Куда как страшно нам с тобой,

Товарищ большеротый мой!

Ох, как крошится наш табак,

Щелкунчик, дружок, дурак!

А мог бы жизнь просвистать скворцом,

Заесть ореховым пирогом,

Да, видно, нельзя никак.

Кстати, тут все – «как было». Сама Н. Я. рассказала: в сентябре 1930 года, когда они были в Тбилиси, ее тетка принесла им в гостиницу именно ореховый торт. Табак в самом деле крошился – хорошего в лавках не было. А «товарищ» – вот откуда. Накануне им случайно выпало побывать на сухумской даче Орджоникидзе, где отдыхала советская знать, и их забавляло, что партийные жены называли партийных мужей «товарищами». «Где ваш товарищ?» – осведомилась у Н. Я. жена Ежова (!).

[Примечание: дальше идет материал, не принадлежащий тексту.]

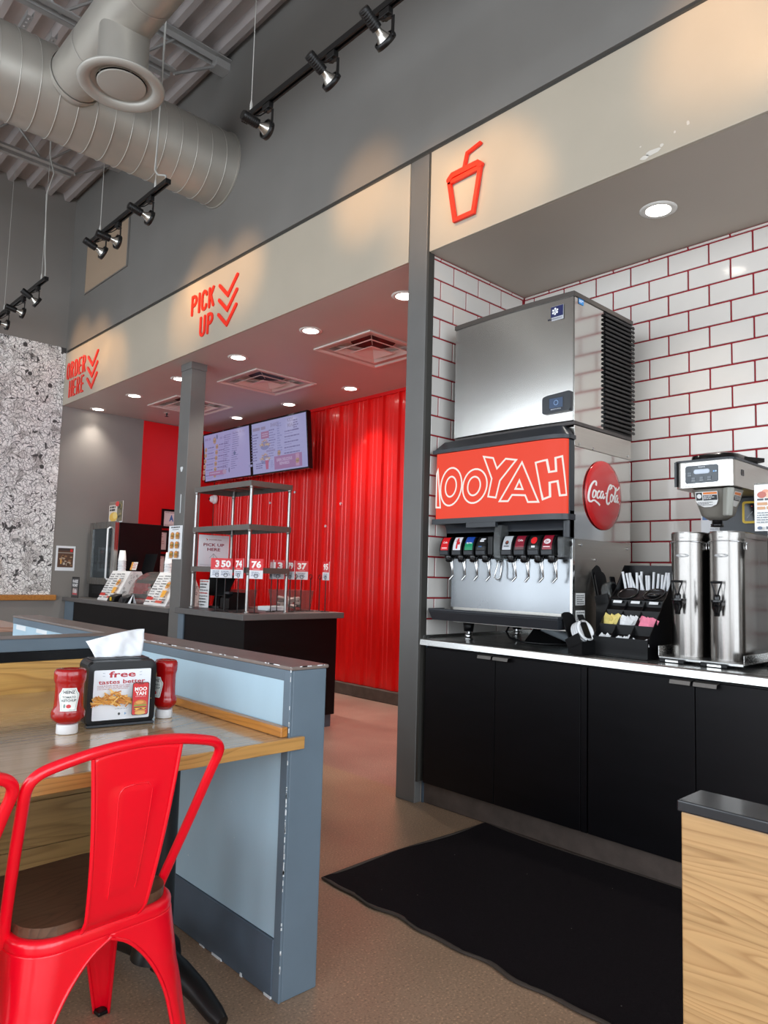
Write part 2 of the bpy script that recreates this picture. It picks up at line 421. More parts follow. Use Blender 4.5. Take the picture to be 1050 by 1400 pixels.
        if any(c is not None for c in s.c):
            ca = me.color_attributes.new('Col', 'FLOAT_COLOR', 'CORNER')
            arr = np.ones((len(me.loops), 4), np.float32); i = 0
            for f, c in zip(s.f, s.c):
                if c is not None: arr[i:i+len(f), :3] = c
                i += len(f)
            ca.data.foreach_set('color', arr.ravel())
        if fix:
            bm = bmesh.new(); bm.from_mesh(me)
            bmesh.ops.recalc_face_normals(bm, faces=bm.faces); bm.to_mesh(me); bm.free()
        me.update()
        o = bpy.data.objects.new(name, me); col.objects.link(o)
        if parent is not None: o.parent = parent
        if solid:
            md = o.modifiers.new('solid', 'SOLIDIFY'); md.thickness = solid; md.offset = 0
        if bevel:
            md = o.modifiers.new('bevel', 'BEVEL'); md.width = bevel; md.segments = seg; md.limit_method = 'ANGLE'
            md.angle_limit = math.radians(angle)
        if sub:
            md = o.modifiers.new('sub', 'SUBSURF'); md.levels = sub; md.render_levels = sub
        return o

def tag(o, label, cat, group=None, kind=None):
    o['label'] = label; o['category'] = cat
    if group: o['group'] = group
    if kind: o['kind'] = kind
    return o

def thing(name, label, cat, loc=(0, 0, 0), rz=0.0, group=None):
    o = bpy.data.objects.new(name, None); col.objects.link(o)
    o.empty_display_size = 0.05
    o.location = loc; o.rotation_euler = (0, 0, rz)
    return tag(o, label, cat, group)

def structure(o):
    o['kind'] = 'structure'; return o

def dup(root, loc, rz=None, label=None):
    def cp(o, par):
        c = o.copy(); col.objects.link(c); c.parent = par
        for ch in list(o.children): cp(ch, c)
        return c
    kids = list(root.children)
    r = root.copy(); col.objects.link(r); r.location = loc
    if rz is not None: r.rotation_euler = (0, 0, rz)
    for ch in kids: cp(ch, r)
    if label: r['label'] = label
    return r

# ---- planes: frames mapping (u right, v up, d towards the viewer) to world
def plane_nx(x, y0, z0, s=1.0):      # faces -X; u runs towards -Y
    return lambda u, v, d=0: (x - d, y0 - u*s, z0 + v*s)
def plane_ny(y, x0, z0, s=1.0):      # faces -Y; u runs towards +X
    return lambda u, v, d=0: (x0 + u*s, y - d, z0 + v*s)

def ribbon_outline(pts, w, cap=6, closed=False):
    """outline polygon of a stroked open polyline with round ends"""
    P = [Vector((p[0], p[1], 0)) for p in pts]; h = w/2
    L, Rr = [], []
    n = len(P)
    for i in range(n):
        d0 = (P[i]-P[i-1]).normalized() if i > 0 else (P[1]-P[0]).normalized()
        d1 = (P[i+1]-P[i]).normalized() if i < n-1 else (P[-1]-P[-2]).normalized()
        t = (d0+d1)
        t = t.normalized() if t.length > 1e-6 else d0
        nn = Vector((-t.y, t.x, 0)); k = h/max(0.35, nn.dot(Vector((-d0.y, d0.x, 0))))
        L.append(P[i]+nn*k); Rr.append(P[i]-nn*k)
    out = [(p.x, p.y) for p in L]
    d = (P[-1]-P[-2]).normalized(); a0 = math.atan2(d.x, -d.y)
    a0 = math.atan2(L[-1].y-P[-1].y, L[-1].x-P[-1].x)
    for k in range(1, cap): out.append((P[-1].x+h*math.cos(a0-PI*k/cap), P[-1].y+h*math.sin(a0-PI*k/cap)))
    out += [(p.x, p.y) for p in reversed(Rr)]
    a0 = math.atan2(Rr[0].y-P[0].y, Rr[0].x-P[0].x)
    for k in range(1, cap): out.append((P[0].x+h*math.cos(a0-PI*k/cap), P[0].y+h*math.sin(a0-PI*k/cap)))
    return out

def strip(mb, pts, w, fr, d, closed=True, m=0, c=None):
    """flat ribbon along a polyline as quads"""
    P = [Vector((p[0], p[1], 0)) for p in pts]; n = len(P); h = w/2; A, B = [], []
    for i in range(n):
        a = P[i-1] if (closed or i > 0) else P[i]; b = P[(i+1) % n] if (closed or i < n-1) else P[i]
        d0 = (P[i]-a); d1 = (b-P[i])
        if d0.length < 1e-9: d0 = d1
        if d1.length < 1e-9: d1 = d0
        d0.normalize(); d1.normalize(); t = d0+d1
        t = t.normalized() if t.length > 1e-6 else d0
        nn = Vector((-t.y, t.x, 0)); k = h/max(0.4, nn.dot(Vector((-d0.y, d0.x, 0))))
        A.append(P[i]+nn*k); B.append(P[i]-nn*k)
    vs = [fr(p.x, p.y, d) for p in A] + [fr(p.x, p.y, d) for p in B]
    fs = [(i, (i+1) % n, n+(i+1) % n, n+i) for i in range(n if closed else n-1)]
    mb.add(vs, fs, m, False, c)

def arc(cx, cy, rx, ry, a0, a1, n=12):
    return [(cx+rx*math.cos(math.radians(a0+(a1-a0)*k/n)), cy+ry*math.sin(math.radians(a0+(a1-a0)*k/n))) for k in range(n+1)]

def rrect(w, h, r, n=5, cx=0, cy=0):
    o = []
    for (sx, sy, a) in ((1, 1, 0), (-1, 1, 90), (-1, -1, 180), (1, -1, 270)):
        o += arc(cx+sx*(w/2-r), cy+sy*(h/2-r), r, r, a, a+90, n)
    return o

# ---- text as flat triangles (built-in font)
_tc = {}
def text_geo(s, bold=0.0):
    k = (s, bold)
    if k in _tc: return _tc[k]
    cu = bpy.data.curves.new('t', 'FONT'); cu.body = s; cu.size = 1.0; cu.resolution_u = 2; cu.fill_mode = 'FRONT'
    cu.offset = bold
    ob = bpy.data.objects.new('t', cu)
    me = bpy.data.meshes.new_from_object(ob)
    vs = np.array([v.co[:2] for v in me.vertices]) if len(me.vertices) else np.zeros((0, 2))
    fs = [tuple(p.vertices) for p in me.polygons]
    bpy.data.objects.remove(ob); bpy.data.curves.remove(cu); bpy.data.meshes.remove(me)
    if len(vs): vs = vs - vs.min(0)
    _tc[k] = (vs, fs); return _tc[k]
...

Любопытно, что Валентин Катаев в книге «Алмазный мой венец», давая былым знакомцам псевдонимы-клички (Маяковский – Командор, Есенин – Королевич, Бабель – Конармеец, Олеша – Ключик), Мандельштама назвал Щелкунчиком. Вроде бы странно: ведь тот так сказал о жене! И – в то же время не странно. Ничуть.

«Осип любил Надю невероятно, неправдоподобно», – утверждала Ахматова. «Вообще, – заметим, это слова женщины, которую любили так много и многие, – я ничего подобного в своей жизни не видела». Больше того (если бывает «больше»), «Зачем я тебе нужна?» – как-то спросила Н. Я. у мужа. Он ответил: «Я с тобой свободен». И еще: «Ты в меня веришь». Думаю, мог бы просто сказать: ты – это я.